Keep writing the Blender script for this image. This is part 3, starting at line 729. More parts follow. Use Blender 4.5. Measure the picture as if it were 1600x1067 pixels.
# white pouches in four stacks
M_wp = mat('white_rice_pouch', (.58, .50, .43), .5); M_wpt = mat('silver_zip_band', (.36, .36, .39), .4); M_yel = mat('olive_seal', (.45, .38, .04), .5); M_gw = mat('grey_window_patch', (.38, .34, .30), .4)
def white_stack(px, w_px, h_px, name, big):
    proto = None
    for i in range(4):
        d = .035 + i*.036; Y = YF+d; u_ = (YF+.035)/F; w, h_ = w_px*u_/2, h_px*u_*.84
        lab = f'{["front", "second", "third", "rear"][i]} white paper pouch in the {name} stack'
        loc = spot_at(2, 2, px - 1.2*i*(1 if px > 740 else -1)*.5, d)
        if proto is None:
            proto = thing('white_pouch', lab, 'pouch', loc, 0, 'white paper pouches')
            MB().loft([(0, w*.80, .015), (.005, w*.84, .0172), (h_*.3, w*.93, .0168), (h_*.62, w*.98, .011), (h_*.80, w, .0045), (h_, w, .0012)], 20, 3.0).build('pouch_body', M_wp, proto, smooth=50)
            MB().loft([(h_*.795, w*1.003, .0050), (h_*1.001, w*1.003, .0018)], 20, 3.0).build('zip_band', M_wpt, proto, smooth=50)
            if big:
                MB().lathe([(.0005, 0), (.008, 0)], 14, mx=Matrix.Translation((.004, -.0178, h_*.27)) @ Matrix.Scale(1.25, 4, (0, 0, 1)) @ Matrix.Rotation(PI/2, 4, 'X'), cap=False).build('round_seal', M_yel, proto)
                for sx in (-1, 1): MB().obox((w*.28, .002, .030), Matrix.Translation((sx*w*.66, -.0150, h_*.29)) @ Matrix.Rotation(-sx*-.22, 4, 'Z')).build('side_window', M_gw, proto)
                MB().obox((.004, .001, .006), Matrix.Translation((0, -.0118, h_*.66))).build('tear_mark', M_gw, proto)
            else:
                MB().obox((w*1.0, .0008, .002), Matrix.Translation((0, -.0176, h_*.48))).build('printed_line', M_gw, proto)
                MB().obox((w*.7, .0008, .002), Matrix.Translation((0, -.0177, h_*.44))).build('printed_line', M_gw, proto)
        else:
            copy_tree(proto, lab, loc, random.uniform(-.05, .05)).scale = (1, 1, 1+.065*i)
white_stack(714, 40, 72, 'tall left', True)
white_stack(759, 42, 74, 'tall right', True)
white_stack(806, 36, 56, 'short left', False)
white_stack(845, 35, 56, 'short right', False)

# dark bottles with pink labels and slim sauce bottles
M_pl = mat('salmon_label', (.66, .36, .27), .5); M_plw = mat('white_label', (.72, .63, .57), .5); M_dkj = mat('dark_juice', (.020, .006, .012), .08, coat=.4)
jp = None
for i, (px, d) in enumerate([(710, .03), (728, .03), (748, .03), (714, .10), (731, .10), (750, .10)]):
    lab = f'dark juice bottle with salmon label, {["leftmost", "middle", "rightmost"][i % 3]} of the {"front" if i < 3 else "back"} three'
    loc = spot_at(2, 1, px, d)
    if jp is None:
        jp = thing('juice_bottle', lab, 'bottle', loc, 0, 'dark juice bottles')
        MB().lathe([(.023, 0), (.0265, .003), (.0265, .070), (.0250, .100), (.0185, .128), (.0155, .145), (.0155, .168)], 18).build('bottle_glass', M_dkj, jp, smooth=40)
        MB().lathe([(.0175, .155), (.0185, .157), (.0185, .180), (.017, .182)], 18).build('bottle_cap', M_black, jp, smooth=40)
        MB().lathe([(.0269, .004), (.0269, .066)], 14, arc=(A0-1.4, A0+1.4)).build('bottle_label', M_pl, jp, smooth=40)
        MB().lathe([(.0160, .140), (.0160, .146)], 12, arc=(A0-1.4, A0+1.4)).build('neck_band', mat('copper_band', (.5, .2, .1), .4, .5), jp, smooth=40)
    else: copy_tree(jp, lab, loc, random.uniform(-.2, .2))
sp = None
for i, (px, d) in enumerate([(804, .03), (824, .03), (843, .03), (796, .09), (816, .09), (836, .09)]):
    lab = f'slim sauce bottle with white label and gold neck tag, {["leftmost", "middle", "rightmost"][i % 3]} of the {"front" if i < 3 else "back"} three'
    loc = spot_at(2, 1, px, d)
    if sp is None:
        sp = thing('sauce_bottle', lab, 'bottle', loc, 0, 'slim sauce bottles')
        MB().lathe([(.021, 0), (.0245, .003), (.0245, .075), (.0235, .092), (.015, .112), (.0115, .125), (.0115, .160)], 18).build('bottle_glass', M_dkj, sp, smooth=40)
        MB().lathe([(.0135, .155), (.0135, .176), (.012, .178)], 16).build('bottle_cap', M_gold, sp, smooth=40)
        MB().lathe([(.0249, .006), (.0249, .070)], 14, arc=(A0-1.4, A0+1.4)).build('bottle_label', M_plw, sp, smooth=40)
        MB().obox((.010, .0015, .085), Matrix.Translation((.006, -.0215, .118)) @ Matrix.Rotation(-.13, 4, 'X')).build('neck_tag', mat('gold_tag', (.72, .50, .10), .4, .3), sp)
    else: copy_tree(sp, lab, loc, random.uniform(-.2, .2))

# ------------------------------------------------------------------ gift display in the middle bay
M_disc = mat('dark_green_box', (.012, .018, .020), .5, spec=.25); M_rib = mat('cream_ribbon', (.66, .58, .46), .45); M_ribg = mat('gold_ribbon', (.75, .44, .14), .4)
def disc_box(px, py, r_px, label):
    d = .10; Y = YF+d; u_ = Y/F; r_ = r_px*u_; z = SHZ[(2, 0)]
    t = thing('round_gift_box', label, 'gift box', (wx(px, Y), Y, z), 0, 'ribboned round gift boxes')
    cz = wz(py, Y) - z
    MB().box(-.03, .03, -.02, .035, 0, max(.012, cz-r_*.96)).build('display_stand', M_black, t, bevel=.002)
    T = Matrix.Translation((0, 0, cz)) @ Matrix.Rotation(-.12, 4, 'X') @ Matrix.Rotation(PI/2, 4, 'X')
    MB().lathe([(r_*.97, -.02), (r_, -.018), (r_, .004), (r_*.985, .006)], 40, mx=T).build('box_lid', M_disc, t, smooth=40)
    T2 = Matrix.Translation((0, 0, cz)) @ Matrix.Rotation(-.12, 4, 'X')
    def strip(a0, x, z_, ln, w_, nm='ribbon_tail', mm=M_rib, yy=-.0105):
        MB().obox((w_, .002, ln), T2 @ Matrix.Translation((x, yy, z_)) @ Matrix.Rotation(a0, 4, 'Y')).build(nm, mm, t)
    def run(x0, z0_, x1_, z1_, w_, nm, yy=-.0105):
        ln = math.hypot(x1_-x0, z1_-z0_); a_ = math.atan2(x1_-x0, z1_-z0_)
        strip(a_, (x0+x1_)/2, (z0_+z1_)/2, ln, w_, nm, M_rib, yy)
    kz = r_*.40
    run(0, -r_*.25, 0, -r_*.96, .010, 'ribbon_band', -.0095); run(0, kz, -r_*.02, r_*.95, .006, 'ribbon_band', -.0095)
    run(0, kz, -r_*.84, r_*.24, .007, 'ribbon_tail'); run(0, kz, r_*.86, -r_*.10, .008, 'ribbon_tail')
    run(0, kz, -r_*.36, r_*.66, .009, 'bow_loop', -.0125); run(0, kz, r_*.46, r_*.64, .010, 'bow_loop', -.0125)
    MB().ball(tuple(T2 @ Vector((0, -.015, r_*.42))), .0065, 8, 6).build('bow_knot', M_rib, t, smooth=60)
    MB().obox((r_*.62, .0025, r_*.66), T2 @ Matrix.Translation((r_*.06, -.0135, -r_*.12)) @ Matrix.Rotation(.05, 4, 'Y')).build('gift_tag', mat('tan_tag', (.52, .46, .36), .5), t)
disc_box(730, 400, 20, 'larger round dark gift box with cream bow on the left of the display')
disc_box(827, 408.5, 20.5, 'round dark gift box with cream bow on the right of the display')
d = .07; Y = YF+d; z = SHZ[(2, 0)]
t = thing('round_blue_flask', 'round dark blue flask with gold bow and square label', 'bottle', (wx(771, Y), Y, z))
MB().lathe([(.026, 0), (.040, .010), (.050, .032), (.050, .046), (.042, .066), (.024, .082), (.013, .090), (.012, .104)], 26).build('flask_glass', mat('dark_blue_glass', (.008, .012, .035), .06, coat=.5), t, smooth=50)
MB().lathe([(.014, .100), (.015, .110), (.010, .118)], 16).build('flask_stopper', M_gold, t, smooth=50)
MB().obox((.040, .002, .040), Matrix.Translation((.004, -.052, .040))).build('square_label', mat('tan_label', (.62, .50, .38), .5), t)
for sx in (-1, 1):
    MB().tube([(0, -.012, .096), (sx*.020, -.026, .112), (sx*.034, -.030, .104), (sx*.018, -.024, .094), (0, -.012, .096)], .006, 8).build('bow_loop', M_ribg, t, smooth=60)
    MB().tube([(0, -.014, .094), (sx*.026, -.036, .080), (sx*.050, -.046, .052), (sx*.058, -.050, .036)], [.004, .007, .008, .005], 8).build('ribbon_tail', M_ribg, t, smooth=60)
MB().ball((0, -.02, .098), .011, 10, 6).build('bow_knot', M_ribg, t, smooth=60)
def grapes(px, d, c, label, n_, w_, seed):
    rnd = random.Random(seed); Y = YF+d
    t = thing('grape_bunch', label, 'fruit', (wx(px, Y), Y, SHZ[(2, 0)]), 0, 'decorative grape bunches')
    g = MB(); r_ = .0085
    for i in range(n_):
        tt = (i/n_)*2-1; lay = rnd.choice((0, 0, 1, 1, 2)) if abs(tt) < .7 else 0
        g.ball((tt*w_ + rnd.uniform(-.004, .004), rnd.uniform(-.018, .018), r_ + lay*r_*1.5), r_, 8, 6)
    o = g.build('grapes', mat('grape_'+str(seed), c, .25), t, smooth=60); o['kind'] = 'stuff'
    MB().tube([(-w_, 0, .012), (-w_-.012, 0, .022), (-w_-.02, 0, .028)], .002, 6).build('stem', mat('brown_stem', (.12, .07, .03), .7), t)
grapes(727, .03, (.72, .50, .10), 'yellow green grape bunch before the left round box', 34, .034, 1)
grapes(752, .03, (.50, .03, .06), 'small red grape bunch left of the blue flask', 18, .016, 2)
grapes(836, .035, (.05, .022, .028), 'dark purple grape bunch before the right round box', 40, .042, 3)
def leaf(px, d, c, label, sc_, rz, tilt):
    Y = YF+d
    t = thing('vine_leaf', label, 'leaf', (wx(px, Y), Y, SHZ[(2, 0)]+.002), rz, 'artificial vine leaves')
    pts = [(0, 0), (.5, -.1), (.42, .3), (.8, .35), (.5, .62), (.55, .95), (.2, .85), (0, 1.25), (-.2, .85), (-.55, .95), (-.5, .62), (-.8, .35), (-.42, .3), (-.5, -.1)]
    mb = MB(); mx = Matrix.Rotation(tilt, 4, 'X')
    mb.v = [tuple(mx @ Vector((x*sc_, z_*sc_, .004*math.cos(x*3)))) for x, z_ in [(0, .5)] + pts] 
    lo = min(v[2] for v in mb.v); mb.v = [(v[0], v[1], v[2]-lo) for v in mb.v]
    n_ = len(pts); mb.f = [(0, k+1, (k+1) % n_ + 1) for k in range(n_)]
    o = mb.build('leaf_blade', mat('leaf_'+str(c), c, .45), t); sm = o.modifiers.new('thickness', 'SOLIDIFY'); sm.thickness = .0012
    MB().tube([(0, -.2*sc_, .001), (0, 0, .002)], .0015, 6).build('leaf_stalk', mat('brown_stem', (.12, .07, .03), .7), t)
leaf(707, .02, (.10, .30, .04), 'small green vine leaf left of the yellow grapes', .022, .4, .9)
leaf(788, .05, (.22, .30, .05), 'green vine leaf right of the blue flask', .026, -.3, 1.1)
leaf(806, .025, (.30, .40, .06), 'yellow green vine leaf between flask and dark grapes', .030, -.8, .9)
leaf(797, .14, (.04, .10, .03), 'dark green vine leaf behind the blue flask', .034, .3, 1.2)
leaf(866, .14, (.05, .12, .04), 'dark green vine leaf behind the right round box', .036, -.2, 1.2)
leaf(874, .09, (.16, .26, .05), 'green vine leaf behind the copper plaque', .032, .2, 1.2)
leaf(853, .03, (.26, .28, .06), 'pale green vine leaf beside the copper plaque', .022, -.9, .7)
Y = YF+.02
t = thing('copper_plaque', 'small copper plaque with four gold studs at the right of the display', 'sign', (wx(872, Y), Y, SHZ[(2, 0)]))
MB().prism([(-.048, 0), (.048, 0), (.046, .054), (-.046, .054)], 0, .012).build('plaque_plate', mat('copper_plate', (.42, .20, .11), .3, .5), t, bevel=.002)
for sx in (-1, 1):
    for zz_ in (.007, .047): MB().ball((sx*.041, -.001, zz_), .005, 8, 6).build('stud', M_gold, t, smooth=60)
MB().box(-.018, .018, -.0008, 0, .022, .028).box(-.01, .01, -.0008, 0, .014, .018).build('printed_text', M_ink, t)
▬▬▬
> YOUR OBJECTIVE
Write out exactly, please, the lines beginning at the start of the material and ending with the line that holds "white_stack(845, 35, 56, 'short", both included.

> ANSWER TO THIS EXERCISE
Keep writing the Blender script for this image. This is part 3, starting at line 729. More parts follow. Use Blender 4.5. Measure the picture as if it were 1600x1067 pixels.
# white pouches in four stacks
M_wp = mat('white_rice_pouch', (.58, .50, .43), .5); M_wpt = mat('silver_zip_band', (.36, .36, .39), .4); M_yel = mat('olive_seal', (.45, .38, .04), .5); M_gw = mat('grey_window_patch', (.38, .34, .30), .4)
def white_stack(px, w_px, h_px, name, big):
    proto = None
    for i in range(4):
        d = .035 + i*.036; Y = YF+d; u_ = (YF+.035)/F; w, h_ = w_px*u_/2, h_px*u_*.84
        lab = f'{["front", "second", "third", "rear"][i]} white paper pouch in the {name} stack'
        loc = spot_at(2, 2, px - 1.2*i*(1 if px > 740 else -1)*.5, d)
        if proto is None:
            proto = thing('white_pouch', lab, 'pouch', loc, 0, 'white paper pouches')
            MB().loft([(0, w*.80, .015), (.005, w*.84, .0172), (h_*.3, w*.93, .0168), (h_*.62, w*.98, .011), (h_*.80, w, .0045), (h_, w, .0012)], 20, 3.0).build('pouch_body', M_wp, proto, smooth=50)
            MB().loft([(h_*.795, w*1.003, .0050), (h_*1.001, w*1.003, .0018)], 20, 3.0).build('zip_band', M_wpt, proto, smooth=50)
            if big:
                MB().lathe([(.0005, 0), (.008, 0)], 14, mx=Matrix.Translation((.004, -.0178, h_*.27)) @ Matrix.Scale(1.25, 4, (0, 0, 1)) @ Matrix.Rotation(PI/2, 4, 'X'), cap=False).build('round_seal', M_yel, proto)
                for sx in (-1, 1): MB().obox((w*.28, .002, .030), Matrix.Translation((sx*w*.66, -.0150, h_*.29)) @ Matrix.Rotation(-sx*-.22, 4, 'Z')).build('side_window', M_gw, proto)
                MB().obox((.004, .001, .006), Matrix.Translation((0, -.0118, h_*.66))).build('tear_mark', M_gw, proto)
            else:
                MB().obox((w*1.0, .0008, .002), Matrix.Translation((0, -.0176, h_*.48))).build('printed_line', M_gw, proto)
                MB().obox((w*.7, .0008, .002), Matrix.Translation((0, -.0177, h_*.44))).build('printed_line', M_gw, proto)
        else:
            copy_tree(proto, lab, loc, random.uniform(-.05, .05)).scale = (1, 1, 1+.065*i)
white_stack(714, 40, 72, 'tall left', True)
white_stack(759, 42, 74, 'tall right', True)
white_stack(806, 36, 56, 'short left', False)
white_stack(845, 35, 56, 'short right', False)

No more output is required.